The second is AL Jazeera, which is here with a big, visible sign. Apparently only the Arabic division is here, but clearly its presence is symbollic.

Tuesday, August 12, 2008

When is a Scandal "Fit to Print"

I first heard accusations of John Edwards' infidelity last week, when I happened upon a piece in The National Review print version (also found here) complaining of "liberal bias." Columnist Andrew York wanted to know why the "mainstream media" did not cover such an obviously important story. It was a fair question, although the rest of his column was hash; he seemed to be saying that the postion of The New York Times and the local Raliegh News & Observer should run the story just because the National Enquirer did so, whether the gfacts could be verified or not.

Especially since the press is frequently (and rightly) accused of serving as an echo chamber for its own stuff -- repeating unconfirmed stories only because they are reported, not because they are true -- I applaud the restraint on the part of those who did not print salacious stuff for the sake of a summer splash. I'm even supportive of the policy of The Los Angleles Times, as hostilely described by York, forbidding bloggers to comment on the story until it had been confirmed.

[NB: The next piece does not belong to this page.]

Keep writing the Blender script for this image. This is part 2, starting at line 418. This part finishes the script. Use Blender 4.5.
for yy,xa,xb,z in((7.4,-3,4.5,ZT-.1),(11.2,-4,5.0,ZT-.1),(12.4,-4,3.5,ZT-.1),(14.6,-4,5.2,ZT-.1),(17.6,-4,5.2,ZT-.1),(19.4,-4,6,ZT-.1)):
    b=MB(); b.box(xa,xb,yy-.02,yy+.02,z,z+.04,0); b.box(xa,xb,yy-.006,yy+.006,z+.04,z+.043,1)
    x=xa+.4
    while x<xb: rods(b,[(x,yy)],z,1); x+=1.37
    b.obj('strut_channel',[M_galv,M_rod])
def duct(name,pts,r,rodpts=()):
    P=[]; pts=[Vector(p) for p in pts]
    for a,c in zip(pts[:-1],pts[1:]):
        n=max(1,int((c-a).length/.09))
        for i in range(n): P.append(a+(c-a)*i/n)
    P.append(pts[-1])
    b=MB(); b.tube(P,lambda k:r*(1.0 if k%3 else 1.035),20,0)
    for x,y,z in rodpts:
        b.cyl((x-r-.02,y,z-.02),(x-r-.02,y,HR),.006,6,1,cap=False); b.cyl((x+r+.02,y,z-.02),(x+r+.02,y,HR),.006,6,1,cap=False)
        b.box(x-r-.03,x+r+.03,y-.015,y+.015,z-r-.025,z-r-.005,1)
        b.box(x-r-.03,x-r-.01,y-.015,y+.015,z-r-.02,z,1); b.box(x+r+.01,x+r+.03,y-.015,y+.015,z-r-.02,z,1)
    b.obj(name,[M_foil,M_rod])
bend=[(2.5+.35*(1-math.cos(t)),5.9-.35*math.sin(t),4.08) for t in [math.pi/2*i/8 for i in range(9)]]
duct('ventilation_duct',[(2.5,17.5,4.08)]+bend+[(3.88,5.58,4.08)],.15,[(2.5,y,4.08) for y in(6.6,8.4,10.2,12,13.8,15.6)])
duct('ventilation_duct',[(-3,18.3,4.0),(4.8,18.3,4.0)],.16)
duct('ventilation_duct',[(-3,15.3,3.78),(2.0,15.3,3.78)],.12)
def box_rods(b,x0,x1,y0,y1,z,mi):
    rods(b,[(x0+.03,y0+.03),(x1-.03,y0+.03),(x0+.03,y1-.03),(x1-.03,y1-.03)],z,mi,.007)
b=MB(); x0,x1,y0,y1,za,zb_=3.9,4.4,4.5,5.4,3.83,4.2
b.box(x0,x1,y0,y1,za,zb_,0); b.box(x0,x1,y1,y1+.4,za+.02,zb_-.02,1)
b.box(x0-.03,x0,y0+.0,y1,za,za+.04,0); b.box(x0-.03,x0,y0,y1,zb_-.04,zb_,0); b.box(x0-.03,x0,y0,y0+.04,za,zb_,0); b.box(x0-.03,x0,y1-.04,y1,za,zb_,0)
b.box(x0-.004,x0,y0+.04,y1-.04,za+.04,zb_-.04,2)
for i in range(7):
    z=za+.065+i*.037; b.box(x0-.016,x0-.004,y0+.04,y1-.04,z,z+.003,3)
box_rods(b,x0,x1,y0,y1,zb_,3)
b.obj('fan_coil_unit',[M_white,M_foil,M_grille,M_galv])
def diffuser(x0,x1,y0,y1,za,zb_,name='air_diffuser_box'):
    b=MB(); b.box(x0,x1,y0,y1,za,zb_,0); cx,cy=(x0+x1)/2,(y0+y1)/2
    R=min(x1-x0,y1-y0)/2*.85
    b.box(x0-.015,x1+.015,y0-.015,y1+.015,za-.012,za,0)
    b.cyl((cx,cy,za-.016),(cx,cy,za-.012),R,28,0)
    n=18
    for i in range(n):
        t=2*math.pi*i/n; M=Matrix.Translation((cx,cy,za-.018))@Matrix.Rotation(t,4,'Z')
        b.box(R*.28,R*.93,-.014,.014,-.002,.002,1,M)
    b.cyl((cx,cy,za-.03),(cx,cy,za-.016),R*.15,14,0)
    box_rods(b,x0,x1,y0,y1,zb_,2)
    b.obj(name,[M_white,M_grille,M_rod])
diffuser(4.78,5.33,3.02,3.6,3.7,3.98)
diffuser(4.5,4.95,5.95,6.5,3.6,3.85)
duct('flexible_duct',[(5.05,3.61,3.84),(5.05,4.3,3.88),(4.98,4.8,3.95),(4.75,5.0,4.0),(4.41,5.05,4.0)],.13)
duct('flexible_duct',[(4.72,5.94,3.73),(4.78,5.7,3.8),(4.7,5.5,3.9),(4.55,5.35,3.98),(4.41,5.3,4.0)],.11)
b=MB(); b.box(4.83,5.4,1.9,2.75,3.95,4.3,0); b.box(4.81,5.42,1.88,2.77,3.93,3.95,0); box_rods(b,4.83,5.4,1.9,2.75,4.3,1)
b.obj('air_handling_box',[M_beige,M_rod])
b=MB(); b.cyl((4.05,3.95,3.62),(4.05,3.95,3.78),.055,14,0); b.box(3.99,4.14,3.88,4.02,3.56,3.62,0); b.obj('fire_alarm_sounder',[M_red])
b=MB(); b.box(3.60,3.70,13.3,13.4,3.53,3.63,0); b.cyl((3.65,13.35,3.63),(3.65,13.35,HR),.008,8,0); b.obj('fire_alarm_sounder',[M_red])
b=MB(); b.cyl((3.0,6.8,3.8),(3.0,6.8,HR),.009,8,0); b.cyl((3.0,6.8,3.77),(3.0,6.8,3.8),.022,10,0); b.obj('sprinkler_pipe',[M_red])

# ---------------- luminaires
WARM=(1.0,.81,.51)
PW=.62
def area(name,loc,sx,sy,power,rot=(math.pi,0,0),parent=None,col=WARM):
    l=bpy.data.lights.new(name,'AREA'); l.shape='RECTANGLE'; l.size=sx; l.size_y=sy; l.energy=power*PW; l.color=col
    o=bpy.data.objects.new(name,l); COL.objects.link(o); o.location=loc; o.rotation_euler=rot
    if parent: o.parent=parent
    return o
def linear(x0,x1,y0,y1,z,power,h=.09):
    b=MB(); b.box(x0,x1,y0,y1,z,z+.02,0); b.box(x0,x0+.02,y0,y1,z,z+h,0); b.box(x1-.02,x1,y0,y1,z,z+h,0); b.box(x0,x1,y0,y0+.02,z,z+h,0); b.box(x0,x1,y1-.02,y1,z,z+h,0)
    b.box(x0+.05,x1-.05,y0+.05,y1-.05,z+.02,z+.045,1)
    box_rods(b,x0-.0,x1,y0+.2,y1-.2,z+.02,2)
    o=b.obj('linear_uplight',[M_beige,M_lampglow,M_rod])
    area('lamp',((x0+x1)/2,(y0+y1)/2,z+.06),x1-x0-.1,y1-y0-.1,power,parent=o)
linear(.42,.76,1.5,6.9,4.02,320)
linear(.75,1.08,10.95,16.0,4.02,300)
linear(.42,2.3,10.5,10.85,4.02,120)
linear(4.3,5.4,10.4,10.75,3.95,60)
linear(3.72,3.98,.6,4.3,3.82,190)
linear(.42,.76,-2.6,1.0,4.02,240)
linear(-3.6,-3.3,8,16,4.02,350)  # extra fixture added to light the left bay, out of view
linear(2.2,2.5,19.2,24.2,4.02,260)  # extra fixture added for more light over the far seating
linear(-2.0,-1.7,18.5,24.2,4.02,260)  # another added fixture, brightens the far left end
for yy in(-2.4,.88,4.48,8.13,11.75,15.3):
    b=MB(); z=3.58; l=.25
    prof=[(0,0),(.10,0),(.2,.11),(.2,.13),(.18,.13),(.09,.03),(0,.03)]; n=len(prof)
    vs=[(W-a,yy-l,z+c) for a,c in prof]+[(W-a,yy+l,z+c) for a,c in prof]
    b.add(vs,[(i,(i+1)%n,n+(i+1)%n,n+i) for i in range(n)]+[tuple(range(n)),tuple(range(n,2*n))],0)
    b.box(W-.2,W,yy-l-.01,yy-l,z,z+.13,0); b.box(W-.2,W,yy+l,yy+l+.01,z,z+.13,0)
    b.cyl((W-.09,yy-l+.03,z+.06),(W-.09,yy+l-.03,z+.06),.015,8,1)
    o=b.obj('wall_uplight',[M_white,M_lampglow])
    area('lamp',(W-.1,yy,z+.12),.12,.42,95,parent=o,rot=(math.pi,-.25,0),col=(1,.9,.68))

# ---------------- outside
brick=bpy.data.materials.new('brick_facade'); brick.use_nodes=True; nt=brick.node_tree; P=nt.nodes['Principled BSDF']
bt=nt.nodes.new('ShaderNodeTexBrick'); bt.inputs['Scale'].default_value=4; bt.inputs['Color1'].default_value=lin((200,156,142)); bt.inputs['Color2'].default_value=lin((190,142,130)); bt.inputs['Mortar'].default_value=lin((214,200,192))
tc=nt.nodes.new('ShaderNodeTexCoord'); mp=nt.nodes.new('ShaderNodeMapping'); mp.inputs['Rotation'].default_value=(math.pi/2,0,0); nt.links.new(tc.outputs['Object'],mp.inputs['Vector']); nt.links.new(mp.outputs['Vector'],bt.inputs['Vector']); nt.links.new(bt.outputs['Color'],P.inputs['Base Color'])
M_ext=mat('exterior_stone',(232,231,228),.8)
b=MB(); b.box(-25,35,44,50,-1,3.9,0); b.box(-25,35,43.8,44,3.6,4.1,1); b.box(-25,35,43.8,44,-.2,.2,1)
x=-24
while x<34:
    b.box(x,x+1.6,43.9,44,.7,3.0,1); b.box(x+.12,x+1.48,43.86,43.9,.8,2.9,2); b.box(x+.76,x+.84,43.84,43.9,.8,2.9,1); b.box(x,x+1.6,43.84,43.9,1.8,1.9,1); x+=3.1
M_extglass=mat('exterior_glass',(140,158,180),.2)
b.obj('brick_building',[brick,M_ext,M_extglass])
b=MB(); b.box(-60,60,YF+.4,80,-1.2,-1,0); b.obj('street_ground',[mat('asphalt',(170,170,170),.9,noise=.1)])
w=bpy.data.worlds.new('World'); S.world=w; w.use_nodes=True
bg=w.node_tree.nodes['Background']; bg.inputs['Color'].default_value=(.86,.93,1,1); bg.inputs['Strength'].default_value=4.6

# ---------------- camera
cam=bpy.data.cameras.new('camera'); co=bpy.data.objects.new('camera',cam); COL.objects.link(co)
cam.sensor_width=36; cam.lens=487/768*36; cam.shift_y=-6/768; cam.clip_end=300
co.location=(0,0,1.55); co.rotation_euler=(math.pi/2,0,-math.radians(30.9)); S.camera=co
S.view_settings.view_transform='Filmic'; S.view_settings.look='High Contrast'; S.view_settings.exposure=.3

But it's also true that the MSM, as York and others conspiracy theorists like to call it, should have checked the story. According to New York Times public editor Clark Hoyt, that reporting did not happen. Bill Keller of the Times turned up his nose at the Enquirer reports as beneath the paper of record.

The accusations of "liberal bias" ought to be disspelled with no more difficulty than it takes to point out that The Wall Street Journal -- not exactly Mother Jones -- left the story alone, too. For reporters and editors, even at The Gray Lady, to keep the wack-jobs like York at bay, though, they have to do their jobs well. In this case they did not.